A companion story to the original trilogy, Andromeda takes place 600 years after the first game, when a group of arks departs for the Andromeda Galaxy seeking a new permanent home. You play as one of two human twins, Sam and Sara Ryder, who are aboard the ark Hyperion in cryogenic sleep. (You can customize their appearance to your liking using the game’s character editor.) The game begins when you wake up — and things on board the ship begin going haywire more or less immediately.

In the first mission we played, which takes place near the start of the game, I led my character (Sam) on a combat-heavy expedition to explore a new planet. The mission explains how you become the “pathfinder,” the character in the game responsible for finding a new home for humanity. You face plenty of resistance along the way — and for the first time in the series, you take cover automatically, making firefights much less frustrating than in some of the series’ earlier installments. Your character’s space suit-assisted jump, combined with a dashing ability, lets you move through the battlefield more fluidly than before.
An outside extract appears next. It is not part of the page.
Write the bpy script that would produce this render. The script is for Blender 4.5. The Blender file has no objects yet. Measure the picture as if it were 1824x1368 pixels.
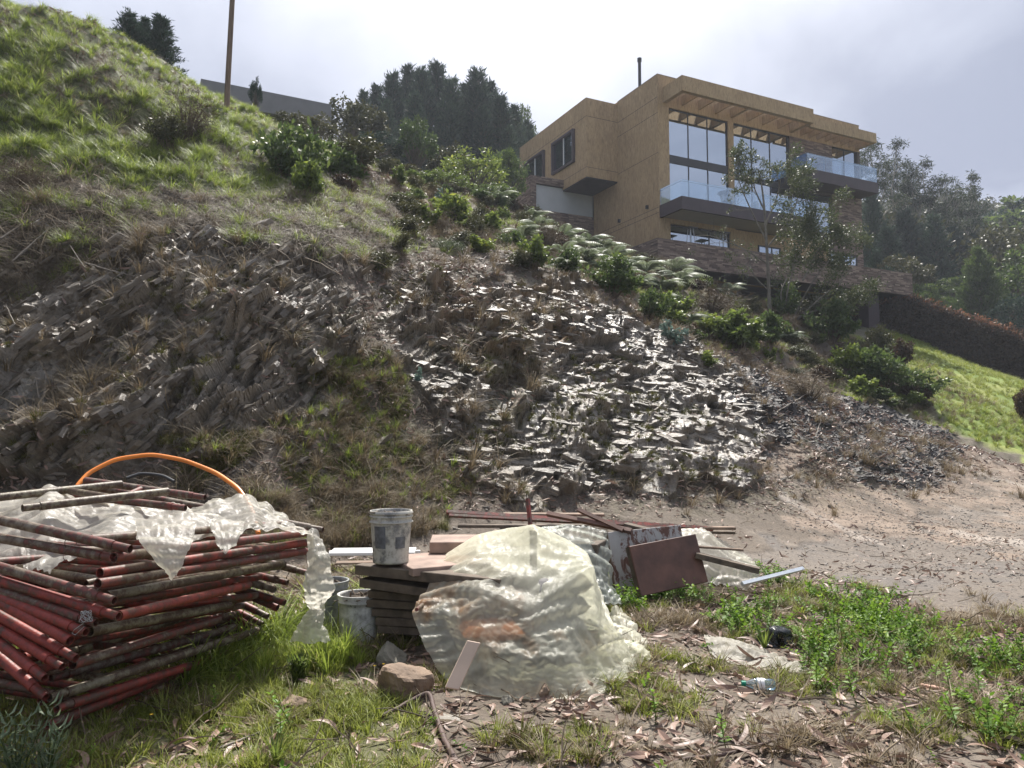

It all takes place against a beautifully rendered backdrop of electrical storms, floating rock formations, and ancient alien technology. Both human and alien characters are depicted in vibrant color, and if the story feels a bit recycled to begin with — it’s basically Battlestar Galactica all over again — it quickly expands to include more original subplots.

Mass Effect players love the game for its squad-based combat system, which lets you swap allies in and out depending on their relative strengths for the mission at hand. I didn’t get a chance to explore that during our demonstration — in the first mission, I could only control Sam. But BioWare says that instead of the class-based system of earlier games, Andromeda will let you instead choose only your “background training” — giving you a chance to boost your favorite abilities earlier in the game, but leaving you the option to develop other skills later in the game if you change your mind.

For our second mission, we skipped until about halfway through Andromeda. By that point in the game, the pathfinder is hot on the trail of the bad guys, pursuing them across the galaxy in a manner that may remind you of the hunt for Saren in the original Mass Effect. This mission involved landing at a port city and attempting to get information about the bad guys’ whereabouts, using the series’ familiar branching dialog trees. (It also let me take the Nomad — an updated take on the original game’s Mako — out for a spin. It was fun!)

The old series’ choices pushed you toward becoming either a virtuous “paragon” or a hot-headed “renegade,” but Andromeda has more shades of gray. Dialog options will have up to four different “tones,” and will ask you to make choices that don’t always have a moral dimension. In this way, you can shape a variety of different relationship types with your father, your brother, and your sister — telling comrades that you are very close with them, for example, or that you hardly know them at all.

The time I spent with the game offered a solid, if incomplete, look at how Andromeda’ will actually play. Fans of the series will have lots of questions about this game’s take on squad combat, its story progression, and the actual vastness of its universe. (BioWare is promoting the game as its biggest ever.) For two hours, Andromeda kept me entranced. For the rest, we’ll have to wait until it’s released.

Mass Effect: Andromeda comes out March 21st on Xbox One, PlayStation 4, and PC.